Par comparaison, la deuxième incertitude paraîtra trivialement politique. Elle engage néanmoins l'autorité du président. Sur quelle majorité, en effet, peut-il s'appuyer ? A l'évidence, il n'a aucun soutien à attendre du Front de gauche emmené par Jean-Luc Mélenchon et le Parti communiste. Il est vrai qu'il n'en attendait guère : sur l'Europe, la rupture est consommée depuis longtemps, et elle devrait logiquement se prolonger par un vote négatif sur l'ensemble du dispositif budgétaire.

L'attitude des écologistes est beaucoup plus embarrassante, dès lors qu'ils ont passé avec les socialistes un contrat de gouvernement. Or tout indique que bon nombre de leurs parlementaires ne ratifieront pas le traité européen. Même si, sans souci de cohérence, ils assurent qu'ils approuveront ensuite le budget, ils apparaissent dès à présent comme un partenaire peu fiable. On peut comprendre que M. Hollande ne veuille pas se priver de leur concours, et rétrécir d'autant sa majorité. Mais sa mansuétude l'affaiblit.

Enfin, une vingtaine de députés socialistes au bas mot devraient également faire défection lors du vote sur le traité européen. L'Elysée peut minimiser cette fronde : elle devrait être cantonnée à environ 10 % du groupe socialiste, quand, en 2005, plus de 40 % des adhérents du PS avaient voté contre le traité constitutionnel européen. C'est exact. Mais il n'est pas moins vrai que cette dissidence peut priver le pouvoir d'une majorité de gauche lors de la ratification du pacte budgétaire européen, cette semaine. Devoir à l'UMP l'approbation de ce texte ne serait ni très glorieux pour le chef de l'Etat, ni très rassurant pour ses partenaires européens.

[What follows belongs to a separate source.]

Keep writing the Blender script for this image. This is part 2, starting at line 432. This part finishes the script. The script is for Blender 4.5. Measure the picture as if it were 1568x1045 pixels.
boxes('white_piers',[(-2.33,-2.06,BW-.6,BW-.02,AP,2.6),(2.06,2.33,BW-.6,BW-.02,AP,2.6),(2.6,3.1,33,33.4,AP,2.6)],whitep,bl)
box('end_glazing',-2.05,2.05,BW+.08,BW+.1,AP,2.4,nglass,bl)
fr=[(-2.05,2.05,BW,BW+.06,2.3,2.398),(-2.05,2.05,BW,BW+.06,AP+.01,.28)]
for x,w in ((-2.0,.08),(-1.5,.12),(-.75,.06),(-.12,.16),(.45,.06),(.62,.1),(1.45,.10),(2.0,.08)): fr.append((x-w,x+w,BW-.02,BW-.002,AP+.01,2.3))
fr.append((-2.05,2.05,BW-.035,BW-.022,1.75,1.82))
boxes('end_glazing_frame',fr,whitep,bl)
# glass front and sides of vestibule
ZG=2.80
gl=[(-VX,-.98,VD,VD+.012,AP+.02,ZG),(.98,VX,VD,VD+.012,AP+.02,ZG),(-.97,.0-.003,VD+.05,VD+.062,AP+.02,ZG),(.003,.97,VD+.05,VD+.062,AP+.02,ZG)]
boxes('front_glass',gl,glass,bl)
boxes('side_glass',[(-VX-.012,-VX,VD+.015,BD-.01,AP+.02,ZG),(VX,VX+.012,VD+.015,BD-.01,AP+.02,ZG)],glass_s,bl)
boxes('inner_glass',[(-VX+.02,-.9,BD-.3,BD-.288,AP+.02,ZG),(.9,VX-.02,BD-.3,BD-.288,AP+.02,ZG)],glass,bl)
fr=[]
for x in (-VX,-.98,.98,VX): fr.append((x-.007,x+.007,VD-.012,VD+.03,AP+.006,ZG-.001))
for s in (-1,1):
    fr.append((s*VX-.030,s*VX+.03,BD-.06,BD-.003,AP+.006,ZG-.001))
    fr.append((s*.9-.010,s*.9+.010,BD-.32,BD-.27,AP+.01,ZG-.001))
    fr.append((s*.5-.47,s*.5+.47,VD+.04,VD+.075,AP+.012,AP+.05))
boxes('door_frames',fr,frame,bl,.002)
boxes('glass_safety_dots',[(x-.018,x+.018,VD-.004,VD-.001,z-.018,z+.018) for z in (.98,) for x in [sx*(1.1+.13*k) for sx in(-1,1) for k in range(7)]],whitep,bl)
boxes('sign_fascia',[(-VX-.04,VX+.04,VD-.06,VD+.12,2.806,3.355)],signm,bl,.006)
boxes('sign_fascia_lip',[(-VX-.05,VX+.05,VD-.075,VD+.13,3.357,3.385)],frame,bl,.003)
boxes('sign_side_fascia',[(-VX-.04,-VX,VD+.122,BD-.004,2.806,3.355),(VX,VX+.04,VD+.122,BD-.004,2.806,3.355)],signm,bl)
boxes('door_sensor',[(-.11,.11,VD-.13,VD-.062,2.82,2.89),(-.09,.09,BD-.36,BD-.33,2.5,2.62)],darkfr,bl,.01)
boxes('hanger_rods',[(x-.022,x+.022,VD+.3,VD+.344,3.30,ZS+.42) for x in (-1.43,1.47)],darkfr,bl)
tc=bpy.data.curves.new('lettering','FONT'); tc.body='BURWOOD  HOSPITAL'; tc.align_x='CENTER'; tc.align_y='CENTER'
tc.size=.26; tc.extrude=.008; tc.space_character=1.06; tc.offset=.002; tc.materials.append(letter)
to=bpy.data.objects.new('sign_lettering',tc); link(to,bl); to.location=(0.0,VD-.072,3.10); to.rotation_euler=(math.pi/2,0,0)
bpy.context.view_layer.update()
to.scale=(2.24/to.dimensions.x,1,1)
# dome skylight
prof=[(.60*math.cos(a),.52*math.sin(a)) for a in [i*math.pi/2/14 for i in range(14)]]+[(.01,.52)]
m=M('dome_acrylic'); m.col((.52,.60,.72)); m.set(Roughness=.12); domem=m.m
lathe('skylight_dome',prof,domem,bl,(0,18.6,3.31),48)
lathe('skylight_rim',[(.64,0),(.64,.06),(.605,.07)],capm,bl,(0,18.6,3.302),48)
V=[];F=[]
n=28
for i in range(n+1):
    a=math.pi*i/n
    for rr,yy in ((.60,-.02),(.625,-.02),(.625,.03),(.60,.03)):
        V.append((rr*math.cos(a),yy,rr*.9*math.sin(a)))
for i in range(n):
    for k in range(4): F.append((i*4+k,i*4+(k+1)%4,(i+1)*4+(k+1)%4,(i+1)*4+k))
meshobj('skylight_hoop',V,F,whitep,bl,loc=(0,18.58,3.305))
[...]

Même si elle est plus diffuse, la troisième incertitude n'en est pas moins corrosive. Au-delà du « redressement » qui s'impose, où le chef de l'Etat veut-il conduire le pays ? Comment imagine-t-il apaiser la crispation identitaire chaque jour plus perceptible, et pas seulement à l'extrême droite, comme en témoigne la campagne pour la présidence de l'UMP ? Quelle place lui prépare-t-il, demain ? Quels atouts entend-il développer pour lui permettre de « tenir son rang » dans le monde ?

Le « rêve français » invoqué au printemps pouvait faire illusion le temps d'une campagne. Il reste à lui donner un contenu. Et un élan. C'est une condition nécessaire pour que le pays accepte vraiment les efforts qui lui sont demandés aujourd'hui.